**WHAT IS REQUIRED:**
Reproduce precisely the lines between the start of the data below and the line with "R=math.radians", both included.

**RECORDED INFORMATION:**
———
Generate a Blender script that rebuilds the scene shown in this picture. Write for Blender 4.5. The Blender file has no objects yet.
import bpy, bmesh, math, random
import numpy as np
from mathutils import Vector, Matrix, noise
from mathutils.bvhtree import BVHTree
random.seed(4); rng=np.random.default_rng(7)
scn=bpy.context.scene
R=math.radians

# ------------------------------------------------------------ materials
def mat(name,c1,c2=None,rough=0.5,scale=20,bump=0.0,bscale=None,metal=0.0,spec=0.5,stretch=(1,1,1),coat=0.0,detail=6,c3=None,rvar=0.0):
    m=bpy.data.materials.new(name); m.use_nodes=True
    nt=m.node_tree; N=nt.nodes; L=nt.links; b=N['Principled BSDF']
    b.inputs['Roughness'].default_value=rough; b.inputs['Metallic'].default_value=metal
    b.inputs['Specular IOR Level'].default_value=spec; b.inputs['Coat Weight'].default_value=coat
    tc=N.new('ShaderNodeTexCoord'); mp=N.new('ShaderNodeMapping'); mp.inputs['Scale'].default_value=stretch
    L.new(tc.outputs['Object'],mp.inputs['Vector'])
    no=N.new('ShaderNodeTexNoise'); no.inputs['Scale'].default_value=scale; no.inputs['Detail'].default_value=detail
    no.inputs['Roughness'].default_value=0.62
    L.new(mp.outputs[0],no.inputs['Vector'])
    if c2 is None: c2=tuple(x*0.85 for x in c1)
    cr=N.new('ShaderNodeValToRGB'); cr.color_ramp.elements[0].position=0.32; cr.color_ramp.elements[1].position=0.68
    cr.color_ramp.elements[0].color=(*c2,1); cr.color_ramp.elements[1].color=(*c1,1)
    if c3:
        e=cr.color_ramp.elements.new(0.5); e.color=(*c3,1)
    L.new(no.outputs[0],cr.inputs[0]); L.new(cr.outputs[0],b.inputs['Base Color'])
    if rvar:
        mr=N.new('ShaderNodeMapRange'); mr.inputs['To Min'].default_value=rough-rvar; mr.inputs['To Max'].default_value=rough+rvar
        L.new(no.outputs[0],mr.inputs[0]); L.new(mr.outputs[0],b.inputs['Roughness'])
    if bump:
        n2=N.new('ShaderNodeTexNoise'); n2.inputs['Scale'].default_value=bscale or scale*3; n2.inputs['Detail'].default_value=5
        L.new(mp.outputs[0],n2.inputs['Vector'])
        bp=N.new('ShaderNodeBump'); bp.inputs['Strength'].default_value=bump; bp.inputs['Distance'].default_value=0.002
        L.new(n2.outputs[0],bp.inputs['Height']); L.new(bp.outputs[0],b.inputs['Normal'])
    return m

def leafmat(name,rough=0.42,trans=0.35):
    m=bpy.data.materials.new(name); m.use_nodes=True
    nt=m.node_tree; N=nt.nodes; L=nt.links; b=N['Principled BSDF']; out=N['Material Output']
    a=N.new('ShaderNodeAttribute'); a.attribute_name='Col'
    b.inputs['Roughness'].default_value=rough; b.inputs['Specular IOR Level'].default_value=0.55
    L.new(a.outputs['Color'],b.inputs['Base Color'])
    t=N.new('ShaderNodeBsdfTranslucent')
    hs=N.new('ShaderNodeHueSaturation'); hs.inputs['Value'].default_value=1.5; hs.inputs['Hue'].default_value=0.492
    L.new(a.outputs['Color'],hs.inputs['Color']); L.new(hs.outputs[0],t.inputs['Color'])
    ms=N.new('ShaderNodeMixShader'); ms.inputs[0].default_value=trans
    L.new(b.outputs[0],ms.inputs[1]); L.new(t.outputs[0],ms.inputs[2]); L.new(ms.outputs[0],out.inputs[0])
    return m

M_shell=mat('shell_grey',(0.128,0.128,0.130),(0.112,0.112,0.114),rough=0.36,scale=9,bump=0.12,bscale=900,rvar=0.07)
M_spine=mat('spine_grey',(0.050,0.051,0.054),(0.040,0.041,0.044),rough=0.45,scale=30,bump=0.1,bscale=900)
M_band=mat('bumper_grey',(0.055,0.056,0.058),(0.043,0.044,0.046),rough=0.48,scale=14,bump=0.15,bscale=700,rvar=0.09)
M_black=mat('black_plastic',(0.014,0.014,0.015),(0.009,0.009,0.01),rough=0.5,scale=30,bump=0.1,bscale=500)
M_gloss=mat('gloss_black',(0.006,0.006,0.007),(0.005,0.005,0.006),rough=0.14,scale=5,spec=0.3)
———
**SOLUTION TO THIS EXERCISE:**
Generate a Blender script that rebuilds the scene shown in this picture. Write for Blender 4.5. The Blender file has no objects yet.
import bpy, bmesh, math, random
import numpy as np
from mathutils import Vector, Matrix, noise
from mathutils.bvhtree import BVHTree
random.seed(4); rng=np.random.default_rng(7)
scn=bpy.context.scene
R=math.radians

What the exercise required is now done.